----- Available data
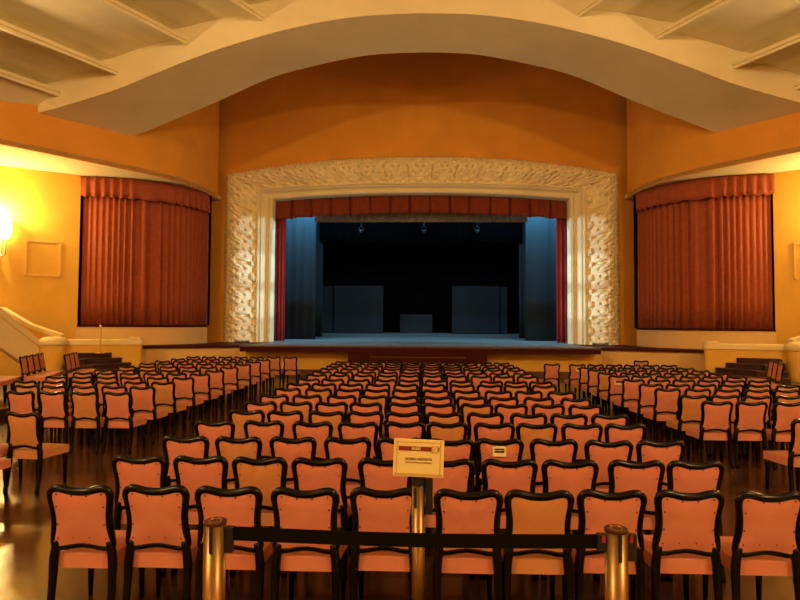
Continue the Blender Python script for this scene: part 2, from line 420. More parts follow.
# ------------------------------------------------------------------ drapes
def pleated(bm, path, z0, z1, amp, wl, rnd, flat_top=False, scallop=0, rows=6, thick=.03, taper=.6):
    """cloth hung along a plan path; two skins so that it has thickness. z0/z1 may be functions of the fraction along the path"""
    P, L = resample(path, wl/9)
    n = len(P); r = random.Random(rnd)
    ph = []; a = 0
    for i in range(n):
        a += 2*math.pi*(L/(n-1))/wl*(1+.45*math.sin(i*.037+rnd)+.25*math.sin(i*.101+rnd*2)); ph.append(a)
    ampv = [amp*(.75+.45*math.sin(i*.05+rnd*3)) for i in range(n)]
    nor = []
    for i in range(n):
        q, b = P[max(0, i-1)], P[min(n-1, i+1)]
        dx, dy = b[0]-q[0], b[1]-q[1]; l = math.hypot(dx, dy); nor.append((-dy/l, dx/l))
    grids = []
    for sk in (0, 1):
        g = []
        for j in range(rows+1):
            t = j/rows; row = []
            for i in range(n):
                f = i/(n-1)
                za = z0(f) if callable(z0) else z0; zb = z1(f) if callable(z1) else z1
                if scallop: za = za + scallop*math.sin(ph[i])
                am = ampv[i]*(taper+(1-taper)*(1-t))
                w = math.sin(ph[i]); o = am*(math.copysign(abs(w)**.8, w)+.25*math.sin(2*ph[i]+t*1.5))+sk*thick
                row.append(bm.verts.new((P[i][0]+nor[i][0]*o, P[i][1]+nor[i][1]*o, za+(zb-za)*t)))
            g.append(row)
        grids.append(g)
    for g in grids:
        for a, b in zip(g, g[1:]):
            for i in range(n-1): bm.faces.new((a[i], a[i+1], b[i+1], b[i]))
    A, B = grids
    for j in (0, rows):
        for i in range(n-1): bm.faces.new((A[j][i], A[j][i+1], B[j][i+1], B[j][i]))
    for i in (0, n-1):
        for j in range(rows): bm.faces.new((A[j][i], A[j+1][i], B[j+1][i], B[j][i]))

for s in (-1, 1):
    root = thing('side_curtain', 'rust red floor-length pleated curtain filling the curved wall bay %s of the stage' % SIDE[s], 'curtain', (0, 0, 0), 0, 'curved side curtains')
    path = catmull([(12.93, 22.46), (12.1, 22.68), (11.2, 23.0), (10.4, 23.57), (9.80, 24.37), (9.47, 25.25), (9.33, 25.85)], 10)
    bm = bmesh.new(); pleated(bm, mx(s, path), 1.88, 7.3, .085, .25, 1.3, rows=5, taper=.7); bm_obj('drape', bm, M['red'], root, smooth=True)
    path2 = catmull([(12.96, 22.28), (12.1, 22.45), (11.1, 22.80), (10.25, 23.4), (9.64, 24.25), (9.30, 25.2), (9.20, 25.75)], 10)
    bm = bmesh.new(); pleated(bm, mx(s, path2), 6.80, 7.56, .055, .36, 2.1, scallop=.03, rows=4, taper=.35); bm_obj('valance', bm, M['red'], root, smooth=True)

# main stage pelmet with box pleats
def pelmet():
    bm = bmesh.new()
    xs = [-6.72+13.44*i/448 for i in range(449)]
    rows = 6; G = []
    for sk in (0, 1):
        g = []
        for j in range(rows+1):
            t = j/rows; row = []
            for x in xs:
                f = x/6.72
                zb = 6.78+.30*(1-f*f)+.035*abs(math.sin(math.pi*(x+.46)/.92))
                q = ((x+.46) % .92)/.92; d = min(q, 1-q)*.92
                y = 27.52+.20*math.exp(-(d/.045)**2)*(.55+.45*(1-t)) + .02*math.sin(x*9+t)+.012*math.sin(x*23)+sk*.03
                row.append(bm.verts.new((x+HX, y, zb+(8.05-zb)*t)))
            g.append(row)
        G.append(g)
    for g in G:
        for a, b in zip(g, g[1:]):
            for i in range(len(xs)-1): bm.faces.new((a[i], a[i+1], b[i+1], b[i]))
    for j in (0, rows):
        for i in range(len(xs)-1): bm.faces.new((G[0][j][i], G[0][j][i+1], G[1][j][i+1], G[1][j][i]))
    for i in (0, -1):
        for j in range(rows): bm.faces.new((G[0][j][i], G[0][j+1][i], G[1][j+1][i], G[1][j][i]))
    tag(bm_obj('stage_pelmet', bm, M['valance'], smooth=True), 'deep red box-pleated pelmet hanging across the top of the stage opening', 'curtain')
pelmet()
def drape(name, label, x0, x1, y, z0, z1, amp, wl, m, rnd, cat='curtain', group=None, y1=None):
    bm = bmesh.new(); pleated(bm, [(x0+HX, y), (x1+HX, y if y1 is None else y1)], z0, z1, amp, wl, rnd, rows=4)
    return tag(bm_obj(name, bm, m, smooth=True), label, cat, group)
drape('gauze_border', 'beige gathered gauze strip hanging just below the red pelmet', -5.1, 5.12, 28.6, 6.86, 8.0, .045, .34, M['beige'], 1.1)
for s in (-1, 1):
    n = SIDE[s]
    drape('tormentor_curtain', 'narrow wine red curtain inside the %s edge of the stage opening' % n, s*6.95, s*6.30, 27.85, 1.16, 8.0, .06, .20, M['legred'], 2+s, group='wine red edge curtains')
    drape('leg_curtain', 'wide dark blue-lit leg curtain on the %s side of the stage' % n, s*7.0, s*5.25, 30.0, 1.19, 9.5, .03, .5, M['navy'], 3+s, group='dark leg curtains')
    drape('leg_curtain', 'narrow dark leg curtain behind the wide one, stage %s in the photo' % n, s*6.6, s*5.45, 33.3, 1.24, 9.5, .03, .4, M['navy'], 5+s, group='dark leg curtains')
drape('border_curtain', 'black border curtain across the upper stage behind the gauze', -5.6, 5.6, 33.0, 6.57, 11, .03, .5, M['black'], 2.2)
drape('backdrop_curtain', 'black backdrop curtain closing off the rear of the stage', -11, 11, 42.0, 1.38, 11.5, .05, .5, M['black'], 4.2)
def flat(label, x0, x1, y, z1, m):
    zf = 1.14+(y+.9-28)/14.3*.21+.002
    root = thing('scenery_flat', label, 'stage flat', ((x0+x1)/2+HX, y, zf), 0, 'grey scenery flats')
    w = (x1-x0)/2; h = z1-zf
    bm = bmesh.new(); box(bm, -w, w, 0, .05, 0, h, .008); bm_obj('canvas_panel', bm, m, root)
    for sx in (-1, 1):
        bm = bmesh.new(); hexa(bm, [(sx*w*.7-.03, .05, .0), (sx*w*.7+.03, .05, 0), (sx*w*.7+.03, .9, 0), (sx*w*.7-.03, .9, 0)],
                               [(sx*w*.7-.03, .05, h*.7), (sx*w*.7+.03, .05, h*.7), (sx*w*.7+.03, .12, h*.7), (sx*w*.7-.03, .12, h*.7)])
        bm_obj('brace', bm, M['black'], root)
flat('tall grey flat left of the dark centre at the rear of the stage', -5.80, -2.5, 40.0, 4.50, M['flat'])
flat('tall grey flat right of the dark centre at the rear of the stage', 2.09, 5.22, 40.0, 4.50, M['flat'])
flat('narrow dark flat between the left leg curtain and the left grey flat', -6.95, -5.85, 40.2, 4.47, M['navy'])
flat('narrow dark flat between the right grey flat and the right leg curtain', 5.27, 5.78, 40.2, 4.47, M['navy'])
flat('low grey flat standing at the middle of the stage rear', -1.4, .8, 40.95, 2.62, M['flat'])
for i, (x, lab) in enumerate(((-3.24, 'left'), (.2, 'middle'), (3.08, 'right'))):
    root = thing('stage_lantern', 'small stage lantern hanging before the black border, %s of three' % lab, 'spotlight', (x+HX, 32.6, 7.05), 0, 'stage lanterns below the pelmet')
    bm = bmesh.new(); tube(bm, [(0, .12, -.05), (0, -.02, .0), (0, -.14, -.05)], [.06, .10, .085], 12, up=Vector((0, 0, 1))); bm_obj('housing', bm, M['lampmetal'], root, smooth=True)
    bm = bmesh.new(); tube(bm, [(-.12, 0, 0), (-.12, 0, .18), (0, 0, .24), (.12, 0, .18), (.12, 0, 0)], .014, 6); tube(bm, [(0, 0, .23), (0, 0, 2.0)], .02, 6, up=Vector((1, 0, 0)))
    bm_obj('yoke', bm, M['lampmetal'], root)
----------
----- Available data
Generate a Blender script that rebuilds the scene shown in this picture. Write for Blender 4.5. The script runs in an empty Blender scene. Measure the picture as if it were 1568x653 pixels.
----------
§ What is needed: From the material above, count the lines that include "this" and give only the total.

§ Task answer: 2